Thousands of people gathered in London’s Trafalgar Square on Sunday to mark the two years since Hamas’s attacks on Israel on 7 October 2023 – the deadliest in Israel’s history.
Candles were also lit for those affected by a deadly attack outside a synagogue in Manchester on Thursday.
The event – one of many taking place across England today – shared the same central London location as Saturday’s demonstrations in support of proscribed group Palestine Action, at which nearly 500 protesters were arrested.
Addressing the crowd, Phil Rosenberg, president of Board of Deputies of British Jews (BoD), said the community remained “determined to confront antisemitism wherever it appears”.
Another speaker at the event on Sunday was Chief Rabbi Sir Ephraim Mirvi, who said: “Today, we recall the precious lives who were mercilessly taken from our midst on 7 October.”
“We remember all subsequent atrocities since that original day,” he added.

Sharone Lifschitz, whose parents were taken hostage from their home in the attacks, told the crowd it was almost two years “since our lives were torn apart”.
Her father, 83-year-old Oded Lifshitz, died in Hamas captivity. Her mother, 85-year-old Yocheved, was released in late October 2023.
She said: “We will never forget our loved ones or the horror they suffered and our heart is also with the community in mourning for the recent hate crimes and murders in Manchester.
“May today be the last time we come [together] as a community asking, demanding, for the war to end”.
Shaun Lemel, who had attended the Nova music festival – one of the sites in Israel attacked by Hamas on 7 October – said the experience would “never leave me”.
“We are fighting, not only for Israel, but of the basic right of every person to live [in] peace and safety”, he said.
Mr Rosenberg also called the Palestine Action protests “unacceptable” for having been held on the same week as the killing of two men at the Heaton Park Hebrew Congregation synagogue on Yom Kippur, the most sacred day in the Jewish religious calendar.

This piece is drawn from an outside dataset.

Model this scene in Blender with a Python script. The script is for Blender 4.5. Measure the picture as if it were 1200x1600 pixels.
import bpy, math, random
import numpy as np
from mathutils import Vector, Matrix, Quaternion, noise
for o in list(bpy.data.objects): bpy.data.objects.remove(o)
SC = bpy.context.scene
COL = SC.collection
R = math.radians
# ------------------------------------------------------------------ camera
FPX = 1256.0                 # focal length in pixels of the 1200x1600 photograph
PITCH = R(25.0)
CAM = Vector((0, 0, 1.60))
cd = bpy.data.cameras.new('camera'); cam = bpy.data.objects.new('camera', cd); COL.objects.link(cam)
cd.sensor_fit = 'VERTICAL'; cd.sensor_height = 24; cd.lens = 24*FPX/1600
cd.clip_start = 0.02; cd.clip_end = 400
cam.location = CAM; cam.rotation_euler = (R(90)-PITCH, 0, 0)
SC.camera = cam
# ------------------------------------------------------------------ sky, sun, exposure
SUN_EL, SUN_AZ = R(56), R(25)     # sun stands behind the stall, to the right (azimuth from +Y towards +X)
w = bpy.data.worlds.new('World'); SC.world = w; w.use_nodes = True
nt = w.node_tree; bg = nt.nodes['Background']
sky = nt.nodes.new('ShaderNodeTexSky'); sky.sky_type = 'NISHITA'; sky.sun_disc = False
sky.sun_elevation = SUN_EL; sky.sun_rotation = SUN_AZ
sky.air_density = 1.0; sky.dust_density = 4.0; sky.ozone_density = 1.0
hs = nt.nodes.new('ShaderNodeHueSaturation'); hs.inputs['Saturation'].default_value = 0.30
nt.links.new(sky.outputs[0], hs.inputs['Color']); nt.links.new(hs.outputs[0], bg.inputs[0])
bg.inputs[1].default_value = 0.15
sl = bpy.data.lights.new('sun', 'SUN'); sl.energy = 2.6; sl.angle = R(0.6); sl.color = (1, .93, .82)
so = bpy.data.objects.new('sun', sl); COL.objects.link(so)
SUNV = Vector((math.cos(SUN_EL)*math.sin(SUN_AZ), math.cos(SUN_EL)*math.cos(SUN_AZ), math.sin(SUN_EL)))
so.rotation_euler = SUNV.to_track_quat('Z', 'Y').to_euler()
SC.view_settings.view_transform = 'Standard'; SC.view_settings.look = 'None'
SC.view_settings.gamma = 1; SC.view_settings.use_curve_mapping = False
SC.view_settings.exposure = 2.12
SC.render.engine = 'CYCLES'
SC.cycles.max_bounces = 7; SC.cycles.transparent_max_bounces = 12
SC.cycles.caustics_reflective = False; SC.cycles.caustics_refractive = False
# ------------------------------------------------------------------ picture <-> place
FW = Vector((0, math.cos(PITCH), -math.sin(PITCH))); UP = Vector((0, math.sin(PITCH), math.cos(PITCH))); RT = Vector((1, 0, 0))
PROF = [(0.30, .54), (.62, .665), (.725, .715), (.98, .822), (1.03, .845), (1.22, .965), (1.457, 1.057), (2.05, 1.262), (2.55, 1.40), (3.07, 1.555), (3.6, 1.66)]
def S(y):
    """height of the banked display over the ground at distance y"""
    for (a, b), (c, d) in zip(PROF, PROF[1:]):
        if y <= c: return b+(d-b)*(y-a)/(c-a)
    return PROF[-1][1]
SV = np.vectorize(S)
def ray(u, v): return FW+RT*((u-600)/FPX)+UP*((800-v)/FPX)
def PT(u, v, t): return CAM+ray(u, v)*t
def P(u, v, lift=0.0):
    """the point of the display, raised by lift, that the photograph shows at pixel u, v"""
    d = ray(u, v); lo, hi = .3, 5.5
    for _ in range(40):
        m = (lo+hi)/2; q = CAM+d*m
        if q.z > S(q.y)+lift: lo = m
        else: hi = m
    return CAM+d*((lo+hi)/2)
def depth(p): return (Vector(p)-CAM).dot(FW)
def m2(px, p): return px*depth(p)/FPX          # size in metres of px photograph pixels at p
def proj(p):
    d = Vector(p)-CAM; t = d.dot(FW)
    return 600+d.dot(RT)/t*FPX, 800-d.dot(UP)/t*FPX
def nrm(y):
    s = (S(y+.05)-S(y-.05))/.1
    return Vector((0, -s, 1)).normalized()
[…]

But responding to criticism of Saturday’s event, Defend Our Juries member, Zoe Cohen, said as a Jewish person she is “grieving after the appalling synagogue attack” but also “grieving for the hundreds of thousands of Palestinians who have been murdered, displaced and starved in Gaza”.
She added: “I think it’s possible for us to be compassionate and open our hearts to victims of multiple atrocities at one time.”
In the statement, released during the protest, she said “if today’s vigil had been cancelled we would have been letting terror win”.

On Tuesday, events will be held in Israel and around the world to commemorate two years since the 7 October attacks on Israel, in which about 1,200 people were killed and 251 others were taken hostage.
The Israeli military launched a campaign in Gaza in response, so far killing at least 66,288 people, according to the territory’s Hamas-run health ministry. Most of Gaza’s population has been repeatedly displaced and more than 90% of homes are estimated to be damaged or destroyed.
Israel has banned international journalists from entering Gaza independently since the start of the war, making verifying claims from both sides difficult.
Twenty-four months on, the military action is still ongoing.
Last week, the US unveiled a 20-point plan for peace, which proposed an immediate end to the fighting, which includes the release of 20 living Israeli hostages held by Hamas in exchange for hundreds of detained Gazans.
On Friday, Hamas said it had agreed to free the hostages, but did not go into further detail about the proposals.
US President Donald Trump on Sunday said he thought the hostages held in Gaza would be freed “very soon”, with mediators set to meet in Egypt on Monday for indirect peace talks between Hamas and Israel.